Think about it: Your policy manual, which is a necessary organizational foundation component, was actually written to anticipate the management challenges of your poorest performers. Your best people don’t need all the minutiae detailed in your policy manual to do their jobs well and responsibly. And laboring under such a heavy millstone of rules sucks the life and passion out of any top performer – especially your managers themselves. Managing purely by policy is managing to the organization’s lowest expectations.
Liberate them from the minutiae. Give them the training and leadership they need to be able to confidently pry their own fingers off the policy manual. Give them the chance and encouragement to think independently when it comes to making case-by-case judgments about the challenges their people present to them.
If you’ve hired and promoted well from the beginning, you’ll have managers who know how to do the right thing by their people. And your top performers will respect the logic behind what might appear to be actionable disparate treatment in the eyes of your bottom 10%.
Will the right thing make you more subject to litigation than “equal treatment”? Probably.

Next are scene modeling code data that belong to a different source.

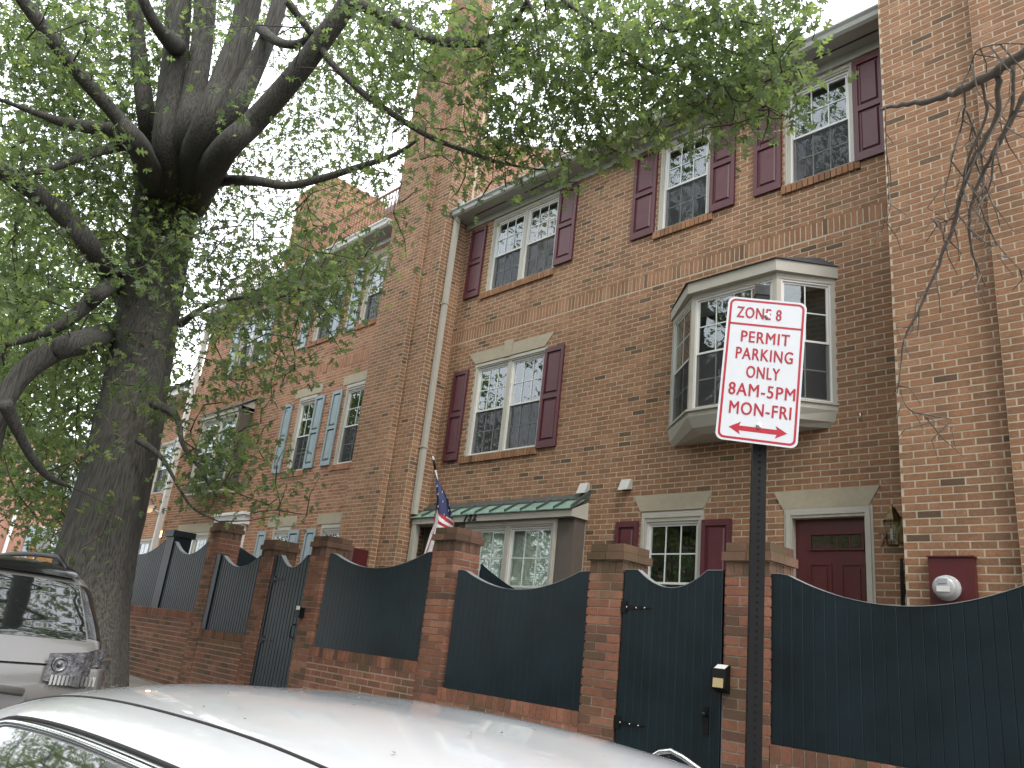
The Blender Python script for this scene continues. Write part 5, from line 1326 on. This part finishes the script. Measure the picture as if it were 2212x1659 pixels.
# bare hanging branches at the right edge
bt = empty('bare_tree', (.9, 4.1, gz(.9))); tag(bt, 'leafless grey branch with dangling twigs reaching in from the right edge', 'tree')
def branch2(pts, r, d=5.0, n=9):
    P = [at(x, y, dd) for x, y, dd in pts]; Q = [Vector(catmull([tuple(p) for p in P], i/((len(P)-1)*5))) for i in range((len(P)-1)*5+1)]
    RR = [max(.002, float(catmull([(x*dd/FPX, 0) for x, (_, _, dd) in zip(r, pts)], i/(len(Q)-1))[0])*(1+.12*math.sin(i*2.1))) for i in range(len(Q))]
    m = MB(); m.tube([q + Vector(rng.normal(size=3)*RR[i]*.25) for i, q in enumerate(Q)], RR, n); m.build('branch', M['deadwood'], bt); return Q
m = MB(); m.tube([(1.0, 4.1, gz(1)-.1), (1.0, 4.1, 1.5), (.8, 4.1, 3.0), (.45, 4.05, 3.7)], [.16, .14, .11, .07], 14); m.build('trunk', M['deadwood'], bt)
e_ = at(2330, 60, 4.7); m = MB(); m.tube([(.45, 4.05, 3.7), tuple(Vector((.45, 4.05, 3.7)).lerp(e_, .6)), tuple(e_)], [.07, .055, .045], 12); m.build('branch', M['deadwood'], bt)
branch2([(2330, 60, 4.7), (2212, 118, 4.75), (2150, 155, 4.8), (2090, 188, 4.9), (2020, 212, 5), (1950, 225, 5.1), (1902, 236, 5.2)], [13, 10, 9, 7.5, 6, 4.8, 2.6])
hang = [([(2155, 165, 4.8), (2150, 260, 4.8), (2105, 340, 4.8), (2075, 420, 4.8), (2055, 500, 4.8), (2020, 590, 4.8), (1980, 680, 4.8), (1955, 730, 4.8), (1938, 850, 4.8)], [9, 8, 8, 7, 6.5, 5, 4.5, 3.5, 1.2]),
        ([(2212, 200, 4.7), (2170, 290, 4.7), (2120, 380, 4.75), (2095, 460, 4.75), (2100, 540, 4.75), (2130, 620, 4.75)], [8, 6, 6, 5, 3.5, 1.5]),
        ([(2085, 190, 4.9), (2080, 260, 4.9), (2060, 330, 4.9), (2040, 420, 4.9)], [4.5, 3, 2.5, 1]), ([(2088, 240, 4.9), (2110, 300, 4.9), (2125, 380, 4.9), (2118, 450, 4.9)], [3, 3, 2.5, 1.5]),
        ([(2120, 170, 4.85), (2130, 250, 4.85), (2095, 330, 4.8), (2080, 400, 4.8)], [5, 4.5, 4, 4]), ([(2190, 140, 4.7), (2185, 240, 4.7), (2150, 320, 4.7), (2130, 420, 4.7), (2060, 470, 4.7)], [6, 5, 4, 2.5, 1]),
        ([(2105, 340, 4.8), (2140, 430, 4.8), (2190, 500, 4.8)], [3, 2, 1]), ([(1945, 840, 4.8), (1960, 880, 4.8), (2010, 905, 4.8), (2060, 925, 4.8)], [1.6, 1.5, 1.2, .8]),
        ([(1912, 232, 5.1), (1915, 330, 5.1), (1920, 420, 5.1), (1905, 500, 5.1)], [1.6, 1.4, 1.2, .8]), ([(2100, 400, 4.8), (2150, 520, 4.8), (2212, 590, 4.8)], [4, 2, 1]),
        ([(2212, 95, 4.7), (2160, 95, 4.72), (2110, 110, 4.8), (2095, 150, 4.85)], [2.5, 2, 2, 2.5]), ([(2065, 470, 4.8), (2030, 480, 4.8), (2010, 470, 4.8)], [3, 2, 1])]
for pts, r in hang:
    Q = branch2(pts, [x*.62 for x in r], n=7)
    for q in Q[3::2]:
        if rng.random() < .95:
            dv = rng.normal(size=3)*.05; dv[2] -= .07; a = q + Vector(dv); b = a + Vector((rng.normal()*.04, rng.normal()*.04, -rng.uniform(.03, .12)))
            m = MB(); m.tube([q, a, b], [.0045, .003, .0015], 5); m.build('twig', M['deadwood'], bt)

# trees further along and across the street (also what the windows reflect)
def street_tree(x, y, h, r, nleaf, label, name='street_tree', size=(.10, .18), low=.35, tw=.22, seed=0):
    o = empty(name, (x, y, gz(x))); tag(o, label, 'tree', 'street trees')
    z0 = gz(x)-.1; T_ = [(x, y, z0), (x+.1, y, z0+h*.2), (x+.05, y+.1, z0+h*.4), (x+.2, y, z0+h*.7), (x+.2, y, z0+h*.85)]
    m = MB(); m.tube(T_, [tw*1.3, tw, tw*.8, tw*.4, tw*.1], 14); m.build('trunk', M['bark'], o)
    cs = []; sk = [Vector(T_[1]).lerp(Vector(T_[3]), k/12) for k in range(13)]
    for k in range(7):
        a = k*math.tau/7+rng.random(); zz = z0+h*(.32+.06*k); e = (x+math.cos(a)*r*.75, y+math.sin(a)*r*.75, zz+h*.22)
        m = MB(); m.tube([(x+.07, y+.05, zz), ((x+e[0])/2, (y+e[1])/2, zz+h*.09), e], [tw*.4, tw*.25, tw*.08], 8); m.build('branch', M['bark'], o)
    nc = nleaf//28; P = []; 
    for _ in range(nc):
        v = rng.normal(size=3); v /= np.linalg.norm(v); v *= rng.random()**.4
        c = np.array([x+v[0]*r, y+v[1]*r, z0+h*(low+1)/2+v[2]*h*(1-low)/2]); P.append(c+rng.normal(size=(28, 3))*np.array([.32, .32, .2]))
    P = np.concatenate(P); leaves('crown', P, rng.uniform(*size, size=len(P)), o, tpl=(SV_, SF_), droop=.4); return o
street_tree(-19.5, 2.9, 10, 3.6, 16000, 'leafy tree beyond the oak trunk, over the far parked cars', low=.3)
street_tree(-29, 2.6, 11, 4.5, 14000, 'distant leafy tree at the far left, above the pinkish building', low=.25)
street_tree(-7.5, -8.2, 12, 6.2, 24000, 'street tree on the opposite pavement, left of the viewpoint')
street_tree(1.0, -8.4, 12, 6.0, 22000, 'street tree on the opposite pavement, behind the viewpoint')
street_tree(9.5, -9, 11, 4.5, 12000, 'street tree on the opposite pavement, right of the viewpoint')
street_tree(-16, -9.2, 11, 4.6, 12000, 'street tree on the opposite pavement, furthest left')
street_tree(-27, -7.6, 10, 4.6, 15000, 'far street tree on the opposite pavement with a low crown', low=.08)
street_tree(-39, -8.0, 11, 5.5, 15000, 'furthest street tree on the opposite pavement', low=.05)
opp = empty('brick_building', (-3, -15, -1)); tag(opp, 'long brick building on the opposite side of the street', 'building')
part('wall', M['pink'], opp, (-26, -24, -1.6), (22, -15, 6.5)); part('roof', M['slate'], opp, (-26.4, -24.4, 6.5), (22.4, -14.6, 6.8))
for i in range(15):
    for z in (.6, 3.6):
        x = -24.5+i*3.1; f = part('window', M['vinyl'], opp, (x, -15.001, z), (x+1.1, -14.95, z+1.6)); part('glass', M['carglass'], f, (x+.08, -14.951, z+.08), (x+1.02, -14.94, z+1.52))
wire = tubepart('overhead_wire', M['black'], None, [at(1769, -20, 11), at(1773, 35, 11), at(1762, 62, 11), at(1755, 88, 11)], .006, 6); tag(wire, 'short dangling wire against the white sky above the eaves', 'wire')
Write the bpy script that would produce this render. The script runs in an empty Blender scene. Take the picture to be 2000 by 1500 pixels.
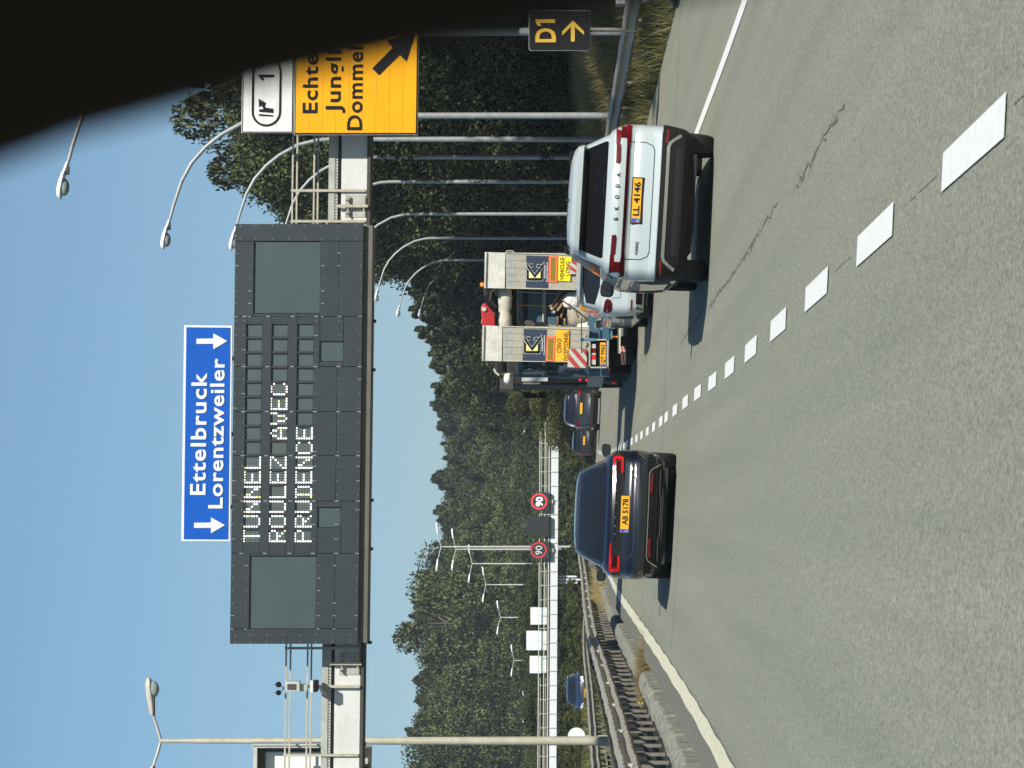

But if you’re running the people side of your organization with avoiding lawsuits as your number one priority, you will go bankrupt. If running a competitive, successful organization staffed by high performing people who are committed to staying is your priority, litigation might be in your future. Take heart in knowing that an unfair labor practice charge or lawsuit is not a bad thing. It’s the cost of doing business in a society that is increasingly encouraging low-performers to regard themselves as management victims. A bad unfair labor practice charge or lawsuit is a bad thing.
As long as you’ve done the right thing, and you’ve taught your managers to do the right thing by using their wisdom and independent judgment, you may end up dealing with litigation now and then. (But you probably would anyway.) But your organization will be a better, stronger, more competitive organization as a reward for the risk you and your managers take.
Free your managers up to develop authentic relationships with their people. If you want an environment where adults bring their best, most responsible selves to work and pull together in the name of company competitiveness, you must have strong relationships. The workplace is nothing but a network of relationships. All relationships require the same things to thrive: mutual support, trust, communication, and real caring that can be freely expressed without fear of misinterpretation.
If an employee under stress needs a hug, your managers should feel free to provide that hug if they want to, without fear of a charge of unwelcome attention. If a manager knows that an employee is struggling with substance abuse or a pressing family crisis, why wait until that employee’s performance suffers before the issue is addressed in a corrective action context? Why compound the original problem with job stress? Strong relationships will free your managers up to help their people before a personal crisis also becomes a job security crisis.
It is in this context of strong relationships and the trust that arises from these relationships that inspires people to be dedicated and innovative (and therefore competitive). And it’s safe to share the bad or hard news, soon enough to be able to do something about it. (And therefore prosper in business, staffed with those top performers who would never dream of putting their resumes into circulation.)
Teach your managers to engage the heads, hearts and hands of your top performers. This article has been about developing your managers to retain your cherished high performing talent. So let’s think for a minute what makes up a high performer? Someone who goes above and beyond the job description to contribute energy, and thought, that so-called “discretionary effort,” to the work at hand. No matter what the job is (a factory worker or CFO), discretionary effort necessitates that a person’s head, hands and heart are all incorporated into their work. Are your managers trained and encouraged to open their conversations with their people to encompass all their skills, passion, and work-related time to the benefit of your company? Or have they gotten into the habit of limiting their best performers according to job description, roles and responsibilities? Your best people may be bored and frustrated. Teach your managers to discover and tap into all their potential and desire to throw their lot into the mission of your company. Or teach them to love sourcing and interviewing candidates to replace them.